"Quiet, please!", gritó Ángel Cabrera.
No necesita saber más inglés que esas dos palabras.
"Quiet, please!", gritó, porque había ruidos detrás de él en el fairway del 18, cuando se disponía a tirar al green para tratar de alcanzar a Adam Scott.
Los ruidos eran comprensibles: Scott acababa de embocar un putt desde la luna para birdie, y muchos daban el Masters por terminado.
Pero también es comprensible que un golfista necesita enfocarse, y merece que hagan silencio.
Merece que le den una oportunidad.
"Quiet, please!", gritó Cabrera, como tratando de decirles a todos, y sobre todo a sí mismo, que el pleito no había acabado.
"Quiet, please!", gritó, y se paró frente a la bola.
Era dejarla cerca de la bandera o entregar el Masters.
Era el tiro brillante o la derrota opaca.

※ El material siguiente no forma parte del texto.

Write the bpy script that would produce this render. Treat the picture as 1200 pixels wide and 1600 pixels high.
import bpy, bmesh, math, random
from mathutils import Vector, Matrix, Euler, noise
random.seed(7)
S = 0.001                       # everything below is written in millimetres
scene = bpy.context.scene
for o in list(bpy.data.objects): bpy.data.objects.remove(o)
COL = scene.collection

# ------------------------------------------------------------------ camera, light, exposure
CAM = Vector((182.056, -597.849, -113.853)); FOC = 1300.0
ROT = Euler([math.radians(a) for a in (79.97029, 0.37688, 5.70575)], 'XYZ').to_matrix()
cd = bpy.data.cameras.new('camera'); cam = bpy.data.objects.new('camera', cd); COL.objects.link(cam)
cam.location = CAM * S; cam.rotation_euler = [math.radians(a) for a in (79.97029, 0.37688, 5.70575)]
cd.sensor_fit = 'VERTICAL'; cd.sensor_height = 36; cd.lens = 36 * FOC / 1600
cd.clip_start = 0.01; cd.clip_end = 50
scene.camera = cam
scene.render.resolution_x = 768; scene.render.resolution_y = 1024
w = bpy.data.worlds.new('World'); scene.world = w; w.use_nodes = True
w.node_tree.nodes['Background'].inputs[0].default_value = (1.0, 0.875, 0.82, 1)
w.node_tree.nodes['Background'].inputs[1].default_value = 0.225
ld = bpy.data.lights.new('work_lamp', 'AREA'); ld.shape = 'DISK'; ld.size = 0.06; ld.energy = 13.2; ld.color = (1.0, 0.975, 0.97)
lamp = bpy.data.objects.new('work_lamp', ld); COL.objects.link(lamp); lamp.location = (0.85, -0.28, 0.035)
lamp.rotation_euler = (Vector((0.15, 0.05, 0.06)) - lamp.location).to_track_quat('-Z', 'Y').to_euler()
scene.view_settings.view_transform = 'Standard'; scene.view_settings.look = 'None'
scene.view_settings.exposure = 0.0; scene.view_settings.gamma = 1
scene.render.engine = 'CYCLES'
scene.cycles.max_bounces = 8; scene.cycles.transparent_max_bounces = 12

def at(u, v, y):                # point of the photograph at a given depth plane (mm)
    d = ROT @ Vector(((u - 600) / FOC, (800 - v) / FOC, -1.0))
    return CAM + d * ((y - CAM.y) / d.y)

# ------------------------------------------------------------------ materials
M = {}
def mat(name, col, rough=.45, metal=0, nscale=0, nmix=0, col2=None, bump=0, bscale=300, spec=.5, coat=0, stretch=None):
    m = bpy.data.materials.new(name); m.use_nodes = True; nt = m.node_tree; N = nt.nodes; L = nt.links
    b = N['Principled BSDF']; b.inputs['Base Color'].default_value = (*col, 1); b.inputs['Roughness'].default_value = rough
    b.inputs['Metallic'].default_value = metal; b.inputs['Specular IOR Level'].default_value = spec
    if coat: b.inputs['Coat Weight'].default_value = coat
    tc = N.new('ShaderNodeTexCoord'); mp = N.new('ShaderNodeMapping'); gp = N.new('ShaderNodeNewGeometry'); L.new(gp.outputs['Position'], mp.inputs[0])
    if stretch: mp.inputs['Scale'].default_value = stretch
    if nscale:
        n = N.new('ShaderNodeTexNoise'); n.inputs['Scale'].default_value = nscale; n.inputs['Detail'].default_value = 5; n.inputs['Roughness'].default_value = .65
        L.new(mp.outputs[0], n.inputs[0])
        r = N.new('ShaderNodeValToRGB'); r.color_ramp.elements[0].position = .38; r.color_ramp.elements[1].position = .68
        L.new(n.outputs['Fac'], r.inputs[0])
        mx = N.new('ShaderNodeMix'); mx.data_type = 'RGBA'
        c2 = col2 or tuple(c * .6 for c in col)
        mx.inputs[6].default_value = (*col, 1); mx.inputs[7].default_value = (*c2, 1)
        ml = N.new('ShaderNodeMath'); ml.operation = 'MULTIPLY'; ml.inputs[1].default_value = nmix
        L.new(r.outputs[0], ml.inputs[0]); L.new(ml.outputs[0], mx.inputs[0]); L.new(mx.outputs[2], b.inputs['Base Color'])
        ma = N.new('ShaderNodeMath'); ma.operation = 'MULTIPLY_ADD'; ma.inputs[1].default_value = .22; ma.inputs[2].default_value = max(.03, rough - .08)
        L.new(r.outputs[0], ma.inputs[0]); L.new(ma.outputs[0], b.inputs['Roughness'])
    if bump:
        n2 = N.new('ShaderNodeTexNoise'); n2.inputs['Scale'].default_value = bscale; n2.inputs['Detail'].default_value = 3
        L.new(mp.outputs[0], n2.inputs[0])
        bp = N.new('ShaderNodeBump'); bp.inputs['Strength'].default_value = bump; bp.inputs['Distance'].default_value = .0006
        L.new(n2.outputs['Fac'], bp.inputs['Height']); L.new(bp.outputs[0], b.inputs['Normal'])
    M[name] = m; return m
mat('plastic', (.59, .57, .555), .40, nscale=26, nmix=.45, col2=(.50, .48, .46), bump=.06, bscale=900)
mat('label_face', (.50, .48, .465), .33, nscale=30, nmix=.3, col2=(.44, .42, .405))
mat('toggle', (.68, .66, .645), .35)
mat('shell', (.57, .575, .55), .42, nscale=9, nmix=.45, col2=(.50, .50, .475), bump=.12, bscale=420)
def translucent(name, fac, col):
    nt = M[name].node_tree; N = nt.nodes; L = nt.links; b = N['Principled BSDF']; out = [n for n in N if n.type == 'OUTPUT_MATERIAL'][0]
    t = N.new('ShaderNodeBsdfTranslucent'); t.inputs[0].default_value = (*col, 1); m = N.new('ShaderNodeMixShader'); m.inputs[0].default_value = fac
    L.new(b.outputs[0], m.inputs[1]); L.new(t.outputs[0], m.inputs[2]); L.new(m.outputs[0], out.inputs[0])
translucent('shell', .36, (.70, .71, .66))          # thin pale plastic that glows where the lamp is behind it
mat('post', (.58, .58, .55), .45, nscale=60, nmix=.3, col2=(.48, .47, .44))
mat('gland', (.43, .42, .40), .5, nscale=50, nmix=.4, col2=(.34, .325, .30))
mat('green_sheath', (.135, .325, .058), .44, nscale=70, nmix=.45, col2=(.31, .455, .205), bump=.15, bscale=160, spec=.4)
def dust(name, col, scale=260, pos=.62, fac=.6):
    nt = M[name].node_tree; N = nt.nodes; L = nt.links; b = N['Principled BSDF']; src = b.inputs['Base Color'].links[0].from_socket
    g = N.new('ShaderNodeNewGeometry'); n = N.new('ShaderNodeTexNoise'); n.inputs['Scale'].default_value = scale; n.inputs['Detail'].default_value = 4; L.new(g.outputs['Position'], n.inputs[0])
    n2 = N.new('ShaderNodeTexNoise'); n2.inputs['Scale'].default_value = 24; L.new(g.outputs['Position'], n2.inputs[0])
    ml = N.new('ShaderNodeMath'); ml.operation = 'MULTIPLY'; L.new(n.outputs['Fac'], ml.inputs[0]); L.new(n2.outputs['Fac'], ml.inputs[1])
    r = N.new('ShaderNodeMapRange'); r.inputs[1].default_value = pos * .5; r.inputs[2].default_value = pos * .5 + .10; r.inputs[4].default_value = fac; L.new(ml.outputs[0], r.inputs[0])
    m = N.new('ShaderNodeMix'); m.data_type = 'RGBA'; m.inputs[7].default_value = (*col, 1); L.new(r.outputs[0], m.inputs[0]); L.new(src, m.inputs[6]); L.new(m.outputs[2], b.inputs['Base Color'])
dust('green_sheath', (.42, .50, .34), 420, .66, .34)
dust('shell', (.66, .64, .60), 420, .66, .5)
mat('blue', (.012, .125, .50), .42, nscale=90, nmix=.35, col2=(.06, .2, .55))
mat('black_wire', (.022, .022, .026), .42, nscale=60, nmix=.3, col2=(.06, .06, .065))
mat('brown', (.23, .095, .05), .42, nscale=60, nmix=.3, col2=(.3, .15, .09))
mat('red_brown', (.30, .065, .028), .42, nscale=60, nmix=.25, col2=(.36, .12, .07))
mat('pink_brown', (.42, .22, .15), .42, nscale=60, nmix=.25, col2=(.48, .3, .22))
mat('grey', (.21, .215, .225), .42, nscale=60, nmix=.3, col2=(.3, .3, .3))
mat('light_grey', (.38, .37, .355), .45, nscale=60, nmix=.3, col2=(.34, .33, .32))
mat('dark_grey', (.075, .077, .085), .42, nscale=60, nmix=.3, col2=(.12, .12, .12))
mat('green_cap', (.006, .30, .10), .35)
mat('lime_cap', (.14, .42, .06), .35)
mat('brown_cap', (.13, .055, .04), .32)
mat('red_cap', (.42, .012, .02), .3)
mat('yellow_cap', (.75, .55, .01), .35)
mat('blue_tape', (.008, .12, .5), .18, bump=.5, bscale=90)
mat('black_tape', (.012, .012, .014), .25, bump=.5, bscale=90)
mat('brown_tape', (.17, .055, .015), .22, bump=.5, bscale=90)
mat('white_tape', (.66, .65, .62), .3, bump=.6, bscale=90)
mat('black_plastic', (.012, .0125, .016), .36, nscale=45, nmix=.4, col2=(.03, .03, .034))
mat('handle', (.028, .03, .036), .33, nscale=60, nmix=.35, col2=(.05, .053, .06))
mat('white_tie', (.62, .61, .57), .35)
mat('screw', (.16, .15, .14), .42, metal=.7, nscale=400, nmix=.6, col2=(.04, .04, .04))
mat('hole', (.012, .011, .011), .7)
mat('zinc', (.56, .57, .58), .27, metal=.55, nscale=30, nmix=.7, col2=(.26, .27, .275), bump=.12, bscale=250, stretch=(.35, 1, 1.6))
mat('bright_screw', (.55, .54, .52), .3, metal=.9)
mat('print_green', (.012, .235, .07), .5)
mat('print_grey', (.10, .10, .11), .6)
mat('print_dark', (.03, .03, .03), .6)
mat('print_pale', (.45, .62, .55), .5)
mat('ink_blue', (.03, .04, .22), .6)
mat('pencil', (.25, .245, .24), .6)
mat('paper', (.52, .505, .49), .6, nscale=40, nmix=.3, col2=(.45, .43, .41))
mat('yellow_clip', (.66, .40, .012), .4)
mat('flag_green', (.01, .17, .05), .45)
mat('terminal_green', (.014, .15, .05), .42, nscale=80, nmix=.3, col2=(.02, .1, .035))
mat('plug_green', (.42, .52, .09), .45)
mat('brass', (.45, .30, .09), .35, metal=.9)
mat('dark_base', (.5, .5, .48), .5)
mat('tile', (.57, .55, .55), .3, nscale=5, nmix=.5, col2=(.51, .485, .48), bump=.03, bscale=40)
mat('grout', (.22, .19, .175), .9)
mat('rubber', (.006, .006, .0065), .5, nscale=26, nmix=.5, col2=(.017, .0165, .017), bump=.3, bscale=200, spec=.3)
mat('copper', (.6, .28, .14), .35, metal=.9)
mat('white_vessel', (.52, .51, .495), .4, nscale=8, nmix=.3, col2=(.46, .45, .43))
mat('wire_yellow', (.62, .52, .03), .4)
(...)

Era dar pelea o echarse rendido sobre el pasto de Augusta National.
"Quiet, please!", gritó, y pocos segundos después ejecutó el golpe.
Pocos segundos.
No necesita más.
No tiene esa rutina sacerdotal que desarrollan otros antes del tiro.
No se toma un minuto para concentrase, otro minuto para ajustar la empuñadura, otro minuto para mirar cinco veces el objetivo, otro minuto para balancear el palo...
Nada de eso. Se posiciona, la mide y dispara.
El disparo dio justo en el blanco. Pelota dada para birdie.
Ya no hizo falta el "Quiet, please!"
Todos se quedaron mudos.
Y lo que vino después, en el desempate, fue lo mejor del anochecer en ese lluvioso domingo de Augusta. No sólo por la definición, que resultó un duelo inolvidable, sino porque conocimos a un Ángel Cabrera que yo, por lo menos, no conocía hasta ahora... y eso que, como tantos de mi edad en este país, he seguido cuadro a cuadro su carrera.
Conocimos al Ángel Cabrera de la derrota.
No es que nunca hubiera perdido antes. En golf se pierden mucho más torneos de los que se ganan, y esa disparidad es aún más notoria en la carrera internacional de Cabrera.
Sucede que nunca había perdido en esas circunstancias: en la definición de un Major, con el mundo mirando.
Las otras dos veces que había estado en esa situación, se había ido con la victoria.
Dicen que se sabe mucho más de un hombre en la derrota que en el triunfo, y tienen razón.
Ahora sabemos cómo es Ángel Cabrera. Un tipo sin vueltas, como su rutina previa al golpe. Un tipo sencillo, como su swing. Un tipo alegre, como la alegría que nos da verlo jugar.
Después de casi embocarla desde afuera para ganar en el primer hoyo de desempate, hizo un soberbio tiro al green en el segundo, y pensó que sus posibilidades eran inmejorables. Pero lo inmejorable fue la respuesta de Scott... y lo imborrable fue el gesto del Pato: pulgar arriba.
Cabrera falló su putt por una milésima parte de un milímetro, y presenció con una sonrisa cómo Scott le arrebataba la gloria.
Tras el festejo de Scott, Cabrera abrazó a su rival casi con el mismo amor con que había abrazado a su hijo después del aquel tiro del 18.
Así es el Cabrera que conocemos ahora. Tal vez no tenga gran manejo de idiomas, pero tiene infinita clase.
Así es el Cabrera de la derrota. Para calificarlo, no hace falta más que hacer lo que él hizo: pulgar arriba.